Each of these areas can be broken down more and more. There is a near infinite amount of metrics for measuring performance. Engineers keep doing this to see what areas are the bottlenecks and need the speed improvements. But just because a company radically improves something does not mean that it will effect you at all; though odds are that it will be a big gain for someone!
Remember, there are diminishing returns on speed improvements. If it takes you 50 seconds to do something, and 20 seconds of that is processing, and someone were to double your processor speed you would likely see a nice 20% improvement. But even if they were to offer a processor that was a thousand times faster, you would only see your real-world performance improve by 38%. So a thousand times faster is really only twice the improvement for you, or only 18% better. That's nicer, but not revolutionary. What happened is the bottleneck shifted, and something else starting taking most of the time, and you have to improve all areas at once to see real returns.

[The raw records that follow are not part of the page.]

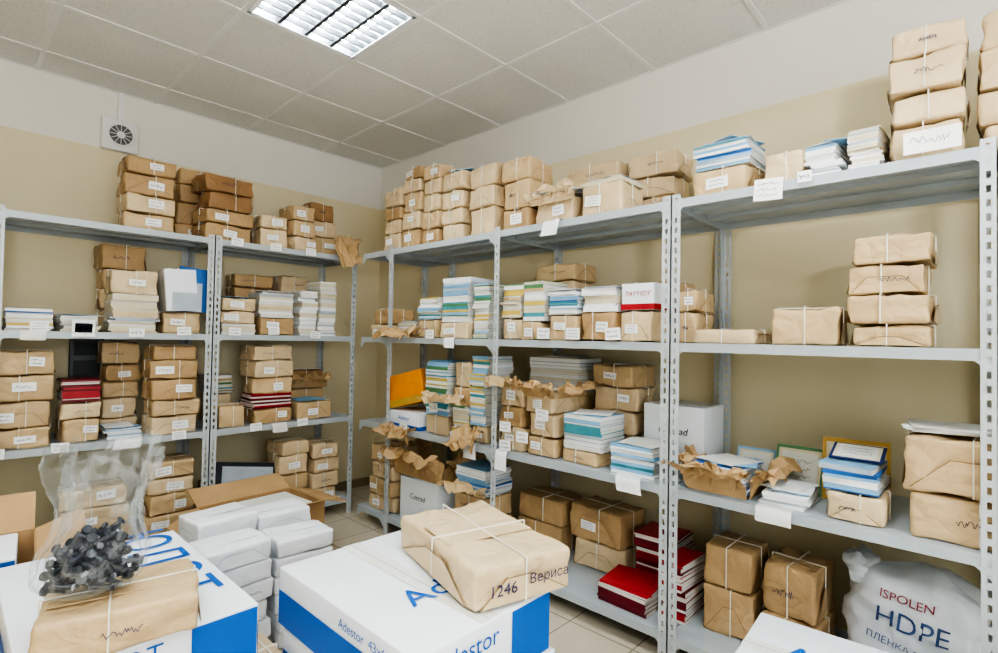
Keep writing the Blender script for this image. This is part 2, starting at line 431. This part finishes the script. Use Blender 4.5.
S('L',2,1.23,1.46,[p(.07,'cr'),k(.17,2,'kraft_c')],loose=1); S('L',2,1.38,1.66,[k(.43,4,'kraft_b')],off=.29,dep=.2)
S('L',2,1.475,1.73,[k(.12,1),p(.17,'cr')],lab=True,th=.014,loose=3)
S('L',2,1.75,1.89,[p(.32,'w')],th=.014,name='paper_pile'); S('L',2,1.9,2.04,[p(.4,'w')],th=.016,name='paper_pile')
S('L',2,1.72,1.98,[k(.45,4)],off=.29,dep=.2)
S('L',2,.3,.6,[k(.1,1)],off=.29,dep=.2)
S('L',1,-.1,.12,[k(.4,3)]);S('L',1,.145,.435,[k(.5,4,'kraft_a')],lab=True)
S('L',1,.45,.635,[k(.22,2),p(.12,'red')],th=.012)
S('L',1,.66,.87,[k(.545,5)],off=.29,dep=.2); S('L',1,.65,.83,[p(.055,'wb')],loose=2)
S('L',1,.85,1.125,[k(.53,5)],lab=None,off=.03,dep=.23)
S('L',1,1.22,1.41,[k(.14,1)]); S('L',1,1.25,1.42,[k(.2,1),p(.12,'yg')],off=.3,dep=.2)
S('L',1,1.43,1.73,[k(.1,1),p(.1,'red'),k(.33,3)],lab=True)
S('L',1,1.75,2.03,[k(.13,1)],loose=2); S('L',1,1.78,2.1,[k(.2,1),k(.14,1,'kraft_d')],off=.3,dep=.2)
S('L',0,.45,.8,[k(.35,3)]);S('L',0,.84,1.125,[k(.44,4)]); S('L',0,1.24,1.5,[k(.2,2,'kraft_b')],off=.27,dep=.22)
S('L',0,1.64,1.86,[k(.46,4)]);S('L',0,1.87,2.1,[k(.42,4,'kraft_c')])
mb=MB()
for i in range(7):
    mb.box(T(-.09+.026*i,0,0)@RY(-6+R.uniform(-1,1)),.018,.2,.25+R.uniform(-.01,.01),['offwhite','white','blue','white','greyp','lblue','navy'][i])
mb.box(T(.03,-.118,.0)@RX(-4)@RY(4),.17,.005,.27,'blue'); 
mb.box(T(-.02,-.128,.0)@RX(-6)@RY(-3),.17,.004,.255,'box_white'); mb.box(T(.0,-.135,.0)@RX(-9)@RY(3),.16,.002,.20,'greyp')
mb.obj('document_folder_set',(-2.75+1.03,-.40,LV[2]+.137))
mb=MB()
mb.box(I,.40,.02,.29,'black_plastic'); mb.box(T(0,-.012,.03),.33,.004,.23,'greyp')
mb.box(T(0,.012,.06),.2,.01,.12,'dark')
mb.obj('framed_board',M=T(-2.75+1.42,-.51,.19)@RX(-22)@RY(10))

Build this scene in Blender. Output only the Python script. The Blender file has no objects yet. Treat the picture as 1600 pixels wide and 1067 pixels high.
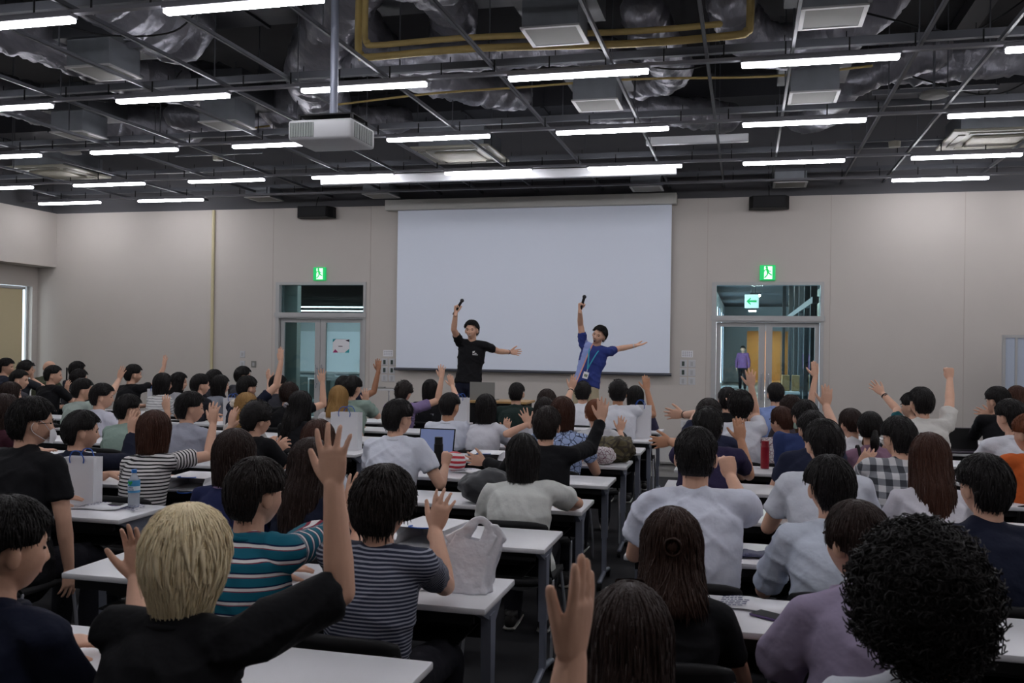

This is perhaps the most important thing you can learn from this article. Improving any one area, without improving the others, just moves the slow spots around. Your system (computer) is not as fast as the fastest component, it is only as fast as the slowest one. The bottlenecks and the balance of the whole system is what counts. Many wannabe geeks never learn this; they are so focused on speed improvements in areas that don't matter to what people are trying to do, that they lose sight of the bigger picture; overall performance.
If you want to know what will matter to you, focus not on abstract subsystem benchmarks and specs, but on real-world results and application benchmarks. The fastest whatever may not matter. I could make a minor improvement to the slowest components, and make a far bigger difference in the real world than I could by dramatically speeding up the fastest components. Computers are about balanced engineering. And this is why most people are so misled by PC specs; they are looking at individual specs and subsystems, without getting how that impacts the whole system/solution. At least now you the reason and will be less easily impressed by misleading specs.